- [Stated exercise]
Exactly repeat the lines starting at the one that holds "Reconstruct this image" and ending at the one that holds "PI = math.pi". Both end lines count; leave out everything else.

═════ Input rows ═════

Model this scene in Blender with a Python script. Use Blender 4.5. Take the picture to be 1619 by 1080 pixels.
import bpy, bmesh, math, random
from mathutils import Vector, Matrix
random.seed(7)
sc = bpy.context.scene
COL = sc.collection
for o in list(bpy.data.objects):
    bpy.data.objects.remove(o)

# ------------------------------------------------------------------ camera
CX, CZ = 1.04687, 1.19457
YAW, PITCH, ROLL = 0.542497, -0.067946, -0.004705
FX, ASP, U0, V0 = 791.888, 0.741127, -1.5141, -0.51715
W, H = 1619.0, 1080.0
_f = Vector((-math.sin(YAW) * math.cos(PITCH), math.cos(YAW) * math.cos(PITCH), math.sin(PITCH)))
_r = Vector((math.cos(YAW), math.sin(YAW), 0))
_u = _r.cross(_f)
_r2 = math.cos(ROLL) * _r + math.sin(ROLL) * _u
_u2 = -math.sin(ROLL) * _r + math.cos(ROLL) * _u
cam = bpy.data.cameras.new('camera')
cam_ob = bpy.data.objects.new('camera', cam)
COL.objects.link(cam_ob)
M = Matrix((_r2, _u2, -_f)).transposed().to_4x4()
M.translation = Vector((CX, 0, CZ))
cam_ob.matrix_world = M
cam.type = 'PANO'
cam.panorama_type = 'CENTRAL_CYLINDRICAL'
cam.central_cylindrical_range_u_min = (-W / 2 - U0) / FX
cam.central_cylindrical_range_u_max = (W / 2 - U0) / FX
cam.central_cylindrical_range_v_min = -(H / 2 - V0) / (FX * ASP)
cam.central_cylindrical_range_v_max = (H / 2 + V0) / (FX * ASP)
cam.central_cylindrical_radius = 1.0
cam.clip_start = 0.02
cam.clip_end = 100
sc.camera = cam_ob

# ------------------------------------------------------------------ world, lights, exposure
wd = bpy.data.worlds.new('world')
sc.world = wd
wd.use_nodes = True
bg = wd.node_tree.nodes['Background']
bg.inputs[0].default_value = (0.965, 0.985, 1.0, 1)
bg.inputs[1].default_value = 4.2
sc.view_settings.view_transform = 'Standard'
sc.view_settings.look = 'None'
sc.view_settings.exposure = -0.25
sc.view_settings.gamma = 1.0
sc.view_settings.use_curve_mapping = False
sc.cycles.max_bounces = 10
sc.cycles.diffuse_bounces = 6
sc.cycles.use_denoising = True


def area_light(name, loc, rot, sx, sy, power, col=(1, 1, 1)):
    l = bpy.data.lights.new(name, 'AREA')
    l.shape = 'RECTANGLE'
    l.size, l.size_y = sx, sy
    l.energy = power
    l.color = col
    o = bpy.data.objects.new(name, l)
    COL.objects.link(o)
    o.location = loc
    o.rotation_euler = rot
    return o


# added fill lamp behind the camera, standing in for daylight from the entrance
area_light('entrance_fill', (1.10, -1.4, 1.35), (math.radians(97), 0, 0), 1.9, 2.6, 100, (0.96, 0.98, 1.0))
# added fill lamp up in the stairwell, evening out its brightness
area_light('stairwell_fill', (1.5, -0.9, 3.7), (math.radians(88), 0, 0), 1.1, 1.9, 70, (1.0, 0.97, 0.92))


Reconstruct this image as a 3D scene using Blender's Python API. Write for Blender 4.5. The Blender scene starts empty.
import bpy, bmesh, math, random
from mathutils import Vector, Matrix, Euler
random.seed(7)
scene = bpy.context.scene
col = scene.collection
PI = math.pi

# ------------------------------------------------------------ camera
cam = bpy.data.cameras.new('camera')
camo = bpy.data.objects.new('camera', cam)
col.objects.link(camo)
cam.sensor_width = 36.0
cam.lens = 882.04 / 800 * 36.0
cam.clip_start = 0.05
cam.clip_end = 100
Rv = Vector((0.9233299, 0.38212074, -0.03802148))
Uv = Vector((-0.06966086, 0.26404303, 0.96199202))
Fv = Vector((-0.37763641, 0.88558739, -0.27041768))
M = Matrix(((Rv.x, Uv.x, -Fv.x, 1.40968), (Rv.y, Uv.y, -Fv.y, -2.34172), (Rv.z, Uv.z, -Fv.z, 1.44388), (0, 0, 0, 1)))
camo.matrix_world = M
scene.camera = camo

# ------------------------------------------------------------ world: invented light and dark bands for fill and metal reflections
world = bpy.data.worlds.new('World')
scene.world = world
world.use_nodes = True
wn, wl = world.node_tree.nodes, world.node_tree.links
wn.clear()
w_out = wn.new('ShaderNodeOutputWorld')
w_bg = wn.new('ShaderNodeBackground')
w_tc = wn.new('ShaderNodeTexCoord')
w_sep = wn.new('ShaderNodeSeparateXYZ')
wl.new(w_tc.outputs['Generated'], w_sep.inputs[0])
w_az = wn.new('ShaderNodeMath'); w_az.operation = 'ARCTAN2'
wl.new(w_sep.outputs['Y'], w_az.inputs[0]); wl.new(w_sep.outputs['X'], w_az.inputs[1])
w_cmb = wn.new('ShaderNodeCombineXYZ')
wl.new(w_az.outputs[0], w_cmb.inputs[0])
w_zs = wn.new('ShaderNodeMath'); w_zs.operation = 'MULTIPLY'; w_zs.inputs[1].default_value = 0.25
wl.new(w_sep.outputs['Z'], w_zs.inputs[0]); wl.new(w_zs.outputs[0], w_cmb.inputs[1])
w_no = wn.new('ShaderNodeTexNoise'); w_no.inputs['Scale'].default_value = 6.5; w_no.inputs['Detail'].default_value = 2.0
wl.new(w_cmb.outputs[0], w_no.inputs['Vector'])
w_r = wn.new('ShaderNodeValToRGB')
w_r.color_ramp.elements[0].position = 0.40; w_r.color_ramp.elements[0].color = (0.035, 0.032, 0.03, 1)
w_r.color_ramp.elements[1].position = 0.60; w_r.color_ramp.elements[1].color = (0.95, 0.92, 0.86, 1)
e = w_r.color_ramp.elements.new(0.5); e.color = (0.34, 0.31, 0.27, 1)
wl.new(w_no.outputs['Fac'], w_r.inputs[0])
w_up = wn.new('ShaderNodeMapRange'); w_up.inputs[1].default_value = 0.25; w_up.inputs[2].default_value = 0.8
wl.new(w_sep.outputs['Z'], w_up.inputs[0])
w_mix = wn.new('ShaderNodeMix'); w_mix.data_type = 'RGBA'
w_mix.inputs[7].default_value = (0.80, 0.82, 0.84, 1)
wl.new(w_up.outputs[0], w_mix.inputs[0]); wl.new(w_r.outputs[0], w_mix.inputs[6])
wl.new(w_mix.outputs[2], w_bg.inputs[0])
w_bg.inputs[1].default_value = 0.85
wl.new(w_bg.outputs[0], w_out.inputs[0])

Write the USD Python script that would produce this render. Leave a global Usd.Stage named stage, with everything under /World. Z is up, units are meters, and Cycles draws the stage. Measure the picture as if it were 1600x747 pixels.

═════

- [Exercise response]
Reconstruct this image as a 3D scene using Blender's Python API. Write for Blender 4.5. The Blender scene starts empty.
import bpy, bmesh, math, random
from mathutils import Vector, Matrix, Euler
random.seed(7)
scene = bpy.context.scene
col = scene.collection
PI = math.pi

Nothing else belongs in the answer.